# Given information:
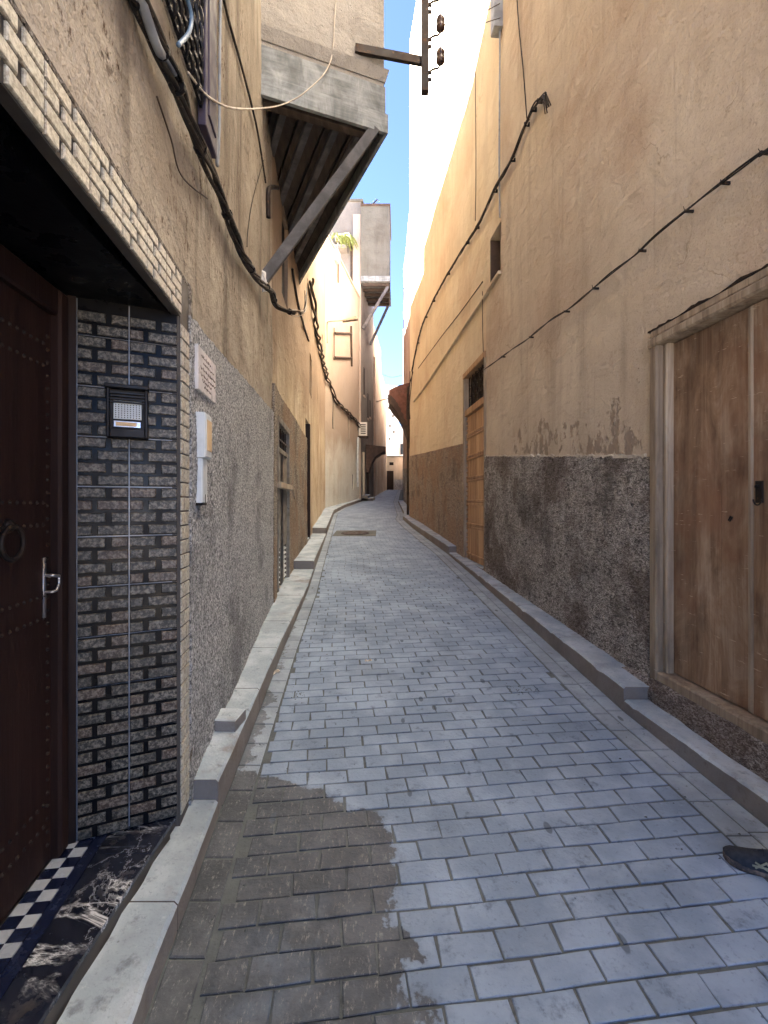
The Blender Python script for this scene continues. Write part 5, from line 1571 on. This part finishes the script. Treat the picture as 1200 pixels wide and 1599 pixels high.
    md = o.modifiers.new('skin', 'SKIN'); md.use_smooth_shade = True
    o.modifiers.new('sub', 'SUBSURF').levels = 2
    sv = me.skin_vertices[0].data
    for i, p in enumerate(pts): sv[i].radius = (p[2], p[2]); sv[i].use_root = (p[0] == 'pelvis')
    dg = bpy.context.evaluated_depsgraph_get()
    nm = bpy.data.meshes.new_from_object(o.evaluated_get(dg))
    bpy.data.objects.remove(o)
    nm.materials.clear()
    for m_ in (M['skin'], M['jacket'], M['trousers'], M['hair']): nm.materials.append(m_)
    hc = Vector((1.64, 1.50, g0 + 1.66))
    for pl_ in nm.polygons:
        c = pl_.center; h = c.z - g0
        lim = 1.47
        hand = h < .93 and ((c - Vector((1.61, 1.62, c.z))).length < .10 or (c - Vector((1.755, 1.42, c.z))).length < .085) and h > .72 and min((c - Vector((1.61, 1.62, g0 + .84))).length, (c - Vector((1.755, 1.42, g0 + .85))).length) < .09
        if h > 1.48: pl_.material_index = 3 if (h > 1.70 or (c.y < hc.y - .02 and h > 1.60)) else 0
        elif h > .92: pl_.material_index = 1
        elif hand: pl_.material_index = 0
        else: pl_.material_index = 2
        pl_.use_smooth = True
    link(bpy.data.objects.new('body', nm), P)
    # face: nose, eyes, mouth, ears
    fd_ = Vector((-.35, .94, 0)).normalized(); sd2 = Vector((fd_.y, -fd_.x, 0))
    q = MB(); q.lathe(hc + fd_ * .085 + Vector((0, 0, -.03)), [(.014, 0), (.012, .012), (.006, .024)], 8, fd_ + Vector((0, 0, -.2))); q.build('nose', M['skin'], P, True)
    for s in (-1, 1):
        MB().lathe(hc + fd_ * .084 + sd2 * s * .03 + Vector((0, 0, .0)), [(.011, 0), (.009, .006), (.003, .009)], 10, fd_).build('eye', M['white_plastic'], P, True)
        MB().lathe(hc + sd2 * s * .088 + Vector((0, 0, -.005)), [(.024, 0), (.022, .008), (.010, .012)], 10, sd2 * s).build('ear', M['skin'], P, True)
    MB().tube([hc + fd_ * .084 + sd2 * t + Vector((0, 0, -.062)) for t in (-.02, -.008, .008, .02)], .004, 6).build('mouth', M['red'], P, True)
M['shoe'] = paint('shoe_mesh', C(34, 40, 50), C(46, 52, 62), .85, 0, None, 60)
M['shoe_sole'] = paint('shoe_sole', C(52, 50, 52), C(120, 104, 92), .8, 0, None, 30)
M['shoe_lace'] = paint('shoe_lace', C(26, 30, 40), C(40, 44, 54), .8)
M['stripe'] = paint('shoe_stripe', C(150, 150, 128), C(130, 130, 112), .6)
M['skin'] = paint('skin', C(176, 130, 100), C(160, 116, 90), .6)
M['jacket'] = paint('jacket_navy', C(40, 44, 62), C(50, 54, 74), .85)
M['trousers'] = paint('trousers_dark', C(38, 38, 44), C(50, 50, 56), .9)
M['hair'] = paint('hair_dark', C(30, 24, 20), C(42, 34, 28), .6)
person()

---

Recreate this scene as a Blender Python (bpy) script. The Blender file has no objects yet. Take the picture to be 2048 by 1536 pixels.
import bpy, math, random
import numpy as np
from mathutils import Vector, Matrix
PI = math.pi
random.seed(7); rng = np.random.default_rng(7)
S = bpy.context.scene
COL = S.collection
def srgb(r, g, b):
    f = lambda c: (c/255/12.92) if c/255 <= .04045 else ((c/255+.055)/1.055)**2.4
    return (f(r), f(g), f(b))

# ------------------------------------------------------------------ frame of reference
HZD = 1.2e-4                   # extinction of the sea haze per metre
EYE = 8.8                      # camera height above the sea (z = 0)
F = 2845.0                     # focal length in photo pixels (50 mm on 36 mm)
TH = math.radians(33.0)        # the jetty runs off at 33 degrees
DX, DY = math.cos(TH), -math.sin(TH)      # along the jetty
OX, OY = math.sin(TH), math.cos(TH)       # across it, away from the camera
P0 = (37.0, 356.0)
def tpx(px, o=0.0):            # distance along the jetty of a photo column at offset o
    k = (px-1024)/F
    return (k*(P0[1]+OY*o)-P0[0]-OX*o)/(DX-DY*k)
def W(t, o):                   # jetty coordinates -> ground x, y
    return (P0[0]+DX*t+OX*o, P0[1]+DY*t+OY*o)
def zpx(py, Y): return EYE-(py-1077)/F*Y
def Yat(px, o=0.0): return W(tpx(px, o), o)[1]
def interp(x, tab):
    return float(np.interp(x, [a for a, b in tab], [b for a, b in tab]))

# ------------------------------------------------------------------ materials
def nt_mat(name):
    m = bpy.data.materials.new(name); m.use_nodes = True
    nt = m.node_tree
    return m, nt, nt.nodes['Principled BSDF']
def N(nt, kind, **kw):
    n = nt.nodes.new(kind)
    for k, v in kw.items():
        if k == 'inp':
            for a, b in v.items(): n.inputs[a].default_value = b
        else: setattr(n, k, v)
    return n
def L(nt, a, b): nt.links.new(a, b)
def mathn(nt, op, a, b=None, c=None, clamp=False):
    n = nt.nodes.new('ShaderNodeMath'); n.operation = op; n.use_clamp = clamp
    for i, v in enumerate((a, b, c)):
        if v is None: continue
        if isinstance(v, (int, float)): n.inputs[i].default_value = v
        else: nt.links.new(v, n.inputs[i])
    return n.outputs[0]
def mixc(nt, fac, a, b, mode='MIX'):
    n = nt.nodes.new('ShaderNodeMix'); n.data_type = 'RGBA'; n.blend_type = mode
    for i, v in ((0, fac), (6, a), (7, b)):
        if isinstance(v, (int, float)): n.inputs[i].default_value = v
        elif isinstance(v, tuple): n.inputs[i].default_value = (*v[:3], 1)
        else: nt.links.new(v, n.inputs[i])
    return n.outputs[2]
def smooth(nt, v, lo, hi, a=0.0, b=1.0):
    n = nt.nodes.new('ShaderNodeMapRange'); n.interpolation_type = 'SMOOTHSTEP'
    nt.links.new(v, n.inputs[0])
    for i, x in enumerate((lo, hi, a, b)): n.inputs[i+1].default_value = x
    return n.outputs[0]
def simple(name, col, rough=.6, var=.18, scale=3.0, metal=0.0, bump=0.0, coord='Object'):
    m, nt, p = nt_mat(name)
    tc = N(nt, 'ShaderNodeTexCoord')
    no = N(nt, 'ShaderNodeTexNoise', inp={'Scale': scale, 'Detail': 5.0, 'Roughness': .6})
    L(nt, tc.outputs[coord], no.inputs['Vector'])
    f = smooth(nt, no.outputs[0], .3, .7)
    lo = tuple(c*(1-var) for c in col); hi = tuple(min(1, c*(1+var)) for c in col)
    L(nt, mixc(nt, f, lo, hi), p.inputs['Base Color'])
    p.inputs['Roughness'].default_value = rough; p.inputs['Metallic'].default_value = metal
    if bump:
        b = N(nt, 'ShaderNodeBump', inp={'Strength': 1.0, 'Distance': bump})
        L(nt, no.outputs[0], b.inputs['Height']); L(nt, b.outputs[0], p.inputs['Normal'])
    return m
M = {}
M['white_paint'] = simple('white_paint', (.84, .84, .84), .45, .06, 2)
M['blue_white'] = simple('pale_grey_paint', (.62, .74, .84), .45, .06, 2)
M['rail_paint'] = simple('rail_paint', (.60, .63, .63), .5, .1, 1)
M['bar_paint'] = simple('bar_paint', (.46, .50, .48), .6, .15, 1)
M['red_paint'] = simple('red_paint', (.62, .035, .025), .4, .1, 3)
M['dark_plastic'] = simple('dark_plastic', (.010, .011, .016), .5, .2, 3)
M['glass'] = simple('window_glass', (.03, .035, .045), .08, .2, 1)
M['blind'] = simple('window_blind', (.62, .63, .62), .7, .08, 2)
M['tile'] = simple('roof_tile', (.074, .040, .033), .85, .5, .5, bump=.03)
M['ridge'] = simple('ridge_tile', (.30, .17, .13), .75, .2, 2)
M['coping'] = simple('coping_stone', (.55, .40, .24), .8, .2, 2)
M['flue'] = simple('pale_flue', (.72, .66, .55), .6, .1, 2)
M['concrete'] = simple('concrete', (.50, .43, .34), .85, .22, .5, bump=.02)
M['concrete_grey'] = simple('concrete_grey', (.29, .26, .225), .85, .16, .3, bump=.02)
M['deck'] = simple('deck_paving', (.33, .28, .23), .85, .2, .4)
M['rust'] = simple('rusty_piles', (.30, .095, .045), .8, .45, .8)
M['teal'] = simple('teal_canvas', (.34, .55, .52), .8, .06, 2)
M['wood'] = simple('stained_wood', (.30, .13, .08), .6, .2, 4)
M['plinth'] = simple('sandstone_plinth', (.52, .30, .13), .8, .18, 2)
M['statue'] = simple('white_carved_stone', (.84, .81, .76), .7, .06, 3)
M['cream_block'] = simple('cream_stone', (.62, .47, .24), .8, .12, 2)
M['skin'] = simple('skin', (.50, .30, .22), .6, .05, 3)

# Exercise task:
Would you quote everything above from the line containing "Recreate this scene" down to the line containing "return (f(r), f(g), f(b))"? Include both of those lines and nothing else.

# Task solution:
Recreate this scene as a Blender Python (bpy) script. The Blender file has no objects yet. Take the picture to be 2048 by 1536 pixels.
import bpy, math, random
import numpy as np
from mathutils import Vector, Matrix
PI = math.pi
random.seed(7); rng = np.random.default_rng(7)
S = bpy.context.scene
COL = S.collection
def srgb(r, g, b):
    f = lambda c: (c/255/12.92) if c/255 <= .04045 else ((c/255+.055)/1.055)**2.4
    return (f(r), f(g), f(b))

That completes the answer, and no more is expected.